The Warings also read up on Southern racism through books like An American Dilemma by Swedish economist Gunnar Myrdal and The Mind of the South by W. J. Cash, who was harder than Myrdal for the Southern racists to dismiss because Cash was a white Southerner himself). In 1947 Waring got to hear a challenge by the leaders of the South Carolina Democratic Party to evade the U.S. Supreme Court’s 1944 Smith v. Allwright decision outlawing whites-only primary elections by having the South Carolina legislature repeal every law dealing with primary elections so the Democratic Party could declare itself a “private club” to admit whomever it wanted – and to exclude all Blacks. Waring not only found for the Black plaintiffs, he wrote a scording opinion (Waring’s opinions on racial cases have the fervor of the convert about them) saying, among other things, “It is time for South Carolina to rejoin the union.” A lot of his detractors said snidely, “He’s got a union he should rejoin” – meaning his first marriage – and some were even nastier. He got the usual death threats, mostly in barely legible handwritten scrawls. The Ku Klux Klan burned a cross in his backyard, and on one occasion assailants threw two bricks through his window, which the Warings feared were gunshots. (A paper called the Pee Dee Advocate published a little squib about the attacks that ended, “Unfortunately, the judge was not hurt.”)
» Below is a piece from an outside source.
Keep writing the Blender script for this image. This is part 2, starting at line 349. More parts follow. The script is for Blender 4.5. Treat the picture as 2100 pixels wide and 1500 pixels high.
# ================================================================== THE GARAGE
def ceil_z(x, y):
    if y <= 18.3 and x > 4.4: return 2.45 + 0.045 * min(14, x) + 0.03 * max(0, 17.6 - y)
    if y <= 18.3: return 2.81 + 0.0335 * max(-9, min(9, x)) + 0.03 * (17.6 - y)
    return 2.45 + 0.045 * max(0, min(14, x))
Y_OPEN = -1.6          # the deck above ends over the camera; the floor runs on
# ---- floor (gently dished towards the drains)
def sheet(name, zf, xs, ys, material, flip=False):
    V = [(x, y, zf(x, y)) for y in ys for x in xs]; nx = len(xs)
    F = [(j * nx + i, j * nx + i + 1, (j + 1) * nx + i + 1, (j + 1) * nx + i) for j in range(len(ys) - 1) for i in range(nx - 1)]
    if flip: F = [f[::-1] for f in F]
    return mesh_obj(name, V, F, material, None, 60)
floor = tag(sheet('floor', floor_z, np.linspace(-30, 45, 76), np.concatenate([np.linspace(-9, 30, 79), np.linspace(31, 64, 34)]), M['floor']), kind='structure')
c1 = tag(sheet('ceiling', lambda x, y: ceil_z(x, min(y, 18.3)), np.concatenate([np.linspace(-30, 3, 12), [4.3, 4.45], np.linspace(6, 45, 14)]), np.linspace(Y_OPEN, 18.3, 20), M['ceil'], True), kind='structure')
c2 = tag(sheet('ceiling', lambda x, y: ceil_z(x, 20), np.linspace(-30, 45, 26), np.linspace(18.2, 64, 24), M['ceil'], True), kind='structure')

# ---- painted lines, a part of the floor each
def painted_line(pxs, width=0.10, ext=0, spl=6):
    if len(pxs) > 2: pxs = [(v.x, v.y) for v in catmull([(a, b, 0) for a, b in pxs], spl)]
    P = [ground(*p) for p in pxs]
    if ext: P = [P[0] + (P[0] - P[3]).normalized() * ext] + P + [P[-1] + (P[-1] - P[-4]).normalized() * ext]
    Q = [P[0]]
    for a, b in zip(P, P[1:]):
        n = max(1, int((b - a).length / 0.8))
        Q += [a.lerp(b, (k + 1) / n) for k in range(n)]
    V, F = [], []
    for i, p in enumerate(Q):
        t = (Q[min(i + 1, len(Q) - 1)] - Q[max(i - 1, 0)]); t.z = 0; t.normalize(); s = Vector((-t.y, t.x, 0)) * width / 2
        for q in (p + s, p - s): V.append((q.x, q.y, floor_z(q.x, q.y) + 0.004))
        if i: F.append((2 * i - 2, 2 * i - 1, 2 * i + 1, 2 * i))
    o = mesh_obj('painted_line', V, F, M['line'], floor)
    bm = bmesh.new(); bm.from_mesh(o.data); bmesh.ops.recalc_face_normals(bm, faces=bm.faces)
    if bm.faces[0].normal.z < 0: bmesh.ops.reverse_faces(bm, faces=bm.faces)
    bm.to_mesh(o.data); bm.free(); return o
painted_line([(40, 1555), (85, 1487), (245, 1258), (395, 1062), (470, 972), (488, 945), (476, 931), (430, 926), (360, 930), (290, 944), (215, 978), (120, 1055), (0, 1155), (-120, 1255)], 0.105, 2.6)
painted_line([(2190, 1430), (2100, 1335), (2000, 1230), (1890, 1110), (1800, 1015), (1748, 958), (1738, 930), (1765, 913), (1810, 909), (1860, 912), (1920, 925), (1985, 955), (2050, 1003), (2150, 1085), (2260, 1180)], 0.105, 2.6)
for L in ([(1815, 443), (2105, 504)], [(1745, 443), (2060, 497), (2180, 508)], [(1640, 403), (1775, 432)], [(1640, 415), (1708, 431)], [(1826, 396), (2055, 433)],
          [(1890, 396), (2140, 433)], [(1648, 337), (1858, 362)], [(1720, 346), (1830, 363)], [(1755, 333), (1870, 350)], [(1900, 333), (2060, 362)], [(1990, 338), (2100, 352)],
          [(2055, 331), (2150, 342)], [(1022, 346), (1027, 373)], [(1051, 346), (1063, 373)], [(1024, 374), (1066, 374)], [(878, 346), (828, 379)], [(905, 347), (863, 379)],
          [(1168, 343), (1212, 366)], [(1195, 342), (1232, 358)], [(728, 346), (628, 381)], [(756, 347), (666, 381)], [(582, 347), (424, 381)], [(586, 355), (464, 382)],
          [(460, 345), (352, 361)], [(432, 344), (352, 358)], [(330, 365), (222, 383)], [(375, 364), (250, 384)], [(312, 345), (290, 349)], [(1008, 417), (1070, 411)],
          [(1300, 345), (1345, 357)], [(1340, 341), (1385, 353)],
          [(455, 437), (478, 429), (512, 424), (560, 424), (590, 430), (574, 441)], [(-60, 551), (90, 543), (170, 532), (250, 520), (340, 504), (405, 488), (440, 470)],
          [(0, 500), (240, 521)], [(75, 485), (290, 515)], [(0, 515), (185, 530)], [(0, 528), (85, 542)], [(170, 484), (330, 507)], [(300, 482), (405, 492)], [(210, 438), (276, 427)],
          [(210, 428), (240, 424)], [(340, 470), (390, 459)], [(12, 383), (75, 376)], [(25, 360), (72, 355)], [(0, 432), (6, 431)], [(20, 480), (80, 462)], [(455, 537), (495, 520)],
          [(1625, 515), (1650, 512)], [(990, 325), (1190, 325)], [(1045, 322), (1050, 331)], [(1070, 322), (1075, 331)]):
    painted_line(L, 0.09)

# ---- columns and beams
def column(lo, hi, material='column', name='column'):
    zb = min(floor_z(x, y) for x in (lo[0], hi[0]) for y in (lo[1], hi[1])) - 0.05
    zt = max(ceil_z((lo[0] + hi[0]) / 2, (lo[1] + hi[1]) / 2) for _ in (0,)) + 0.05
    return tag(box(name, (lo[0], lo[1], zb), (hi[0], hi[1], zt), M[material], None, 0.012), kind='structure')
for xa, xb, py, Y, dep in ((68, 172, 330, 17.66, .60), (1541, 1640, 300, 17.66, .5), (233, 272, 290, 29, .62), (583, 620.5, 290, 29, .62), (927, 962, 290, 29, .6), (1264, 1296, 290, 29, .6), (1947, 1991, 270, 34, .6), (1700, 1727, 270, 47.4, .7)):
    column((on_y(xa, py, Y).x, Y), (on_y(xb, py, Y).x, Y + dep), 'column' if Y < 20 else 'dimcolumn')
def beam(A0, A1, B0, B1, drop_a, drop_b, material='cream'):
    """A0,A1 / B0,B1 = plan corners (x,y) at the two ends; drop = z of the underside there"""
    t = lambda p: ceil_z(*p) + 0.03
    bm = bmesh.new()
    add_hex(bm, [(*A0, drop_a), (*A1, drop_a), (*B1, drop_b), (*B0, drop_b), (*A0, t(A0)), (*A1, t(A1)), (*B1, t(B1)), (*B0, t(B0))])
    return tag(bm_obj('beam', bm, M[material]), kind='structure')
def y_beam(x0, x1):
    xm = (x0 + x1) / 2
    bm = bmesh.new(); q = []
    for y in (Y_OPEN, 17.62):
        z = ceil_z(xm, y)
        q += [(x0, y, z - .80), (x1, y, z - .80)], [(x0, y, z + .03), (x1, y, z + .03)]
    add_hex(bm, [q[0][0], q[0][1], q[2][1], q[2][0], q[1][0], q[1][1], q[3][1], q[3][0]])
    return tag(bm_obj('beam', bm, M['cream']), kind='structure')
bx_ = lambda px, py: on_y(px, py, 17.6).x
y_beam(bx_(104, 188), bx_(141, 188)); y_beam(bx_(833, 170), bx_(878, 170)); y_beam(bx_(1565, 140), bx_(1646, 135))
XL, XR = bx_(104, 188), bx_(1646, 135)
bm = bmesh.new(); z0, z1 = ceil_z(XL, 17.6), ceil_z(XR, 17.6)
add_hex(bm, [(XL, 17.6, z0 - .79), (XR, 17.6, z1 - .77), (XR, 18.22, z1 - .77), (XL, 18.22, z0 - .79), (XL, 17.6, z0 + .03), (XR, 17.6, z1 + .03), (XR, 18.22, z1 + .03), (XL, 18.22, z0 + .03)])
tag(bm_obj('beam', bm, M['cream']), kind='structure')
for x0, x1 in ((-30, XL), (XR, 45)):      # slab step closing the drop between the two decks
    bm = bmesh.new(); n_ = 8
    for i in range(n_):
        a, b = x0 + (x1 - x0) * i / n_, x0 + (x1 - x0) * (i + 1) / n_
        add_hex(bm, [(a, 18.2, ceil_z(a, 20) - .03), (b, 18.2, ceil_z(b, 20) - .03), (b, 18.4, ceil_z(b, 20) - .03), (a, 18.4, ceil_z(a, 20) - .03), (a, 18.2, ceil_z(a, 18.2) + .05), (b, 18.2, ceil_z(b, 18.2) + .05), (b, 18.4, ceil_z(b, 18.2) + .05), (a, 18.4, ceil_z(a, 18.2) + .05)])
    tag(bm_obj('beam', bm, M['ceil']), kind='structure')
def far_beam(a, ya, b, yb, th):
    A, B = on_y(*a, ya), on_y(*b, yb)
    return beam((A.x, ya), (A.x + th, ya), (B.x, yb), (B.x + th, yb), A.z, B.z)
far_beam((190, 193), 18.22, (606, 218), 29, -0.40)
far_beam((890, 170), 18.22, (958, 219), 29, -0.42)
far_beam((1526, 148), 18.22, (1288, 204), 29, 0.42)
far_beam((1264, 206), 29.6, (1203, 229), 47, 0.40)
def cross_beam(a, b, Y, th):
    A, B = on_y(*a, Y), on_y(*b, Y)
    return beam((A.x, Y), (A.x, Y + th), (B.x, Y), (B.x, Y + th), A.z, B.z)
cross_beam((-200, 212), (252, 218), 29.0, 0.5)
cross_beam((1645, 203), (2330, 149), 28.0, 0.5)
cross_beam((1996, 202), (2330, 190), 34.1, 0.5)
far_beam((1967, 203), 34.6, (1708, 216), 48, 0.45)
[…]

Isaac Woodard himself appeared as part of a giant benefit concert held at New York’s Lewisohn Stadium to raise money for him that featured major Black entertainers like Duke Ellington, Billie Holiday and Pearl Bailey. (The appearance of the composer of Black, Brown and Beige and the woman who’d sung “Strange Fruit” is no surprise, but seeing Pearl Bailey’s name abd photo on the concert bill was.) One person who attended the concert told Woodard that within 10 years he’d be forgotten – which turned out to be true (the makers of this show themselves seem to have forgotten about him in the second half, which is about Waring and his involvement in one of the cases challenging school segregation that ultimately became linked as Brown v. Board of Education; it was heard by a three-judge panel and Waring was the lone dissenter, but his dissent is a fiery denunciation of racism that ended, in words Waring underlined, “Segregation is per se inequality” – words that got echoed in Earl Warren’s court opinion in Brown: “Separate educational facilities are inherently unequal”), though a tag sequence describes him as having been relatively successful.
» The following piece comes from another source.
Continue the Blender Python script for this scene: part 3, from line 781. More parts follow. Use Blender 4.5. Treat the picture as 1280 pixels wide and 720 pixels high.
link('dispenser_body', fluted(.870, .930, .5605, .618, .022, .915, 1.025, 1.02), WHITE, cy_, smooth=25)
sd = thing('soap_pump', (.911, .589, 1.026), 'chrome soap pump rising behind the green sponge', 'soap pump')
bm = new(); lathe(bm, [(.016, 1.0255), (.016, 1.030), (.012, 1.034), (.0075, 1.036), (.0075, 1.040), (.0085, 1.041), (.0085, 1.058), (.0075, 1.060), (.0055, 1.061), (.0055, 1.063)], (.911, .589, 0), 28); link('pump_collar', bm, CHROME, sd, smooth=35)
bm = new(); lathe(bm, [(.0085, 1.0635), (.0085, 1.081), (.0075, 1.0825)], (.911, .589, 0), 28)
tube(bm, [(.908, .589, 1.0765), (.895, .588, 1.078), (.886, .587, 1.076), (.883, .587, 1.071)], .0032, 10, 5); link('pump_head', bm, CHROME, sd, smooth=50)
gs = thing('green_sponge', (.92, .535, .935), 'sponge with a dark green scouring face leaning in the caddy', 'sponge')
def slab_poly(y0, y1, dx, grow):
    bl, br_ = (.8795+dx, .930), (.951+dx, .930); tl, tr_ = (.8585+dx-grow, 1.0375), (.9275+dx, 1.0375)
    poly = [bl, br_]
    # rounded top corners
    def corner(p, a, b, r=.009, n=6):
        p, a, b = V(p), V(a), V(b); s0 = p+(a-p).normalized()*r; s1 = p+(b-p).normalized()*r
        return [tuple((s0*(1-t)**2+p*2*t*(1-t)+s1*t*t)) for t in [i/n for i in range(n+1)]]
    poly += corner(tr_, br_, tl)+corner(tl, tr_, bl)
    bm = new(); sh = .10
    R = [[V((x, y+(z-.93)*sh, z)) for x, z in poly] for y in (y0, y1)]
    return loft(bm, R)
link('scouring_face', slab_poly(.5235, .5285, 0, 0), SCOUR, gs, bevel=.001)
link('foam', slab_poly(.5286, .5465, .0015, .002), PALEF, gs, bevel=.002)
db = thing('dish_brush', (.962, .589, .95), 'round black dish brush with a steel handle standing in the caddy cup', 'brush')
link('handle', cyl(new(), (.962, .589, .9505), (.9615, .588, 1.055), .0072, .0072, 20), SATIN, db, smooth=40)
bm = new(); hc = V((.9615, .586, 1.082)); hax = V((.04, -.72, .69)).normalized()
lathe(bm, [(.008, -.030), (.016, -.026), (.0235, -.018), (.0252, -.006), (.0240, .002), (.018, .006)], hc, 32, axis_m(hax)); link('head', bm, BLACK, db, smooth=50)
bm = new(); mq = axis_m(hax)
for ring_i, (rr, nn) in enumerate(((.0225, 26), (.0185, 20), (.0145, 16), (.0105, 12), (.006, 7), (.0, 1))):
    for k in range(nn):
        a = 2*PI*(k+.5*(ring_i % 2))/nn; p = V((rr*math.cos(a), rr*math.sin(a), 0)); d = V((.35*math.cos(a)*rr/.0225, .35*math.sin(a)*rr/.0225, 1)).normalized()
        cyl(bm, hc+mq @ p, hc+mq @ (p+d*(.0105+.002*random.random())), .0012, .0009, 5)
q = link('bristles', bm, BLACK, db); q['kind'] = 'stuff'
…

He husbanded his money and by the time he died in 1982 he had bought several properties in New York City and was living about as well as could have been expected given the horrible thing that had happened to him – about which he spoke in a late-in-life television interview in a matter-of-fact tone that showed he’d long since let go of his bitterness. This American Experience program was PBS at its best, tellilng an incredibly dramatic story and getting out of the way so the viewers can make the connections themselves and not feel like they’re being propagandized. But there’s also a plus ça change, plus ça même chose aspect to it, especially since in what was almost certainly a coincidence PBS showed it on what turned out to be the second day of Minneapolis former police officer Derek Chauvin for killing unarmed African-American George Floyd. Though Chauvin’s trial has already lasted longer than Shull’s and it’s clearly a case being brought by prosecutors who want to win it, it’s an indictment of America’s continued racism that unarmed Black people are still being assaulted and killed by police, and in a coincidence I’m sure the filmmakers intended they pan down a list prepared in 1945 of people who were lynched that year, and one of the names on it is … “George Floyd.”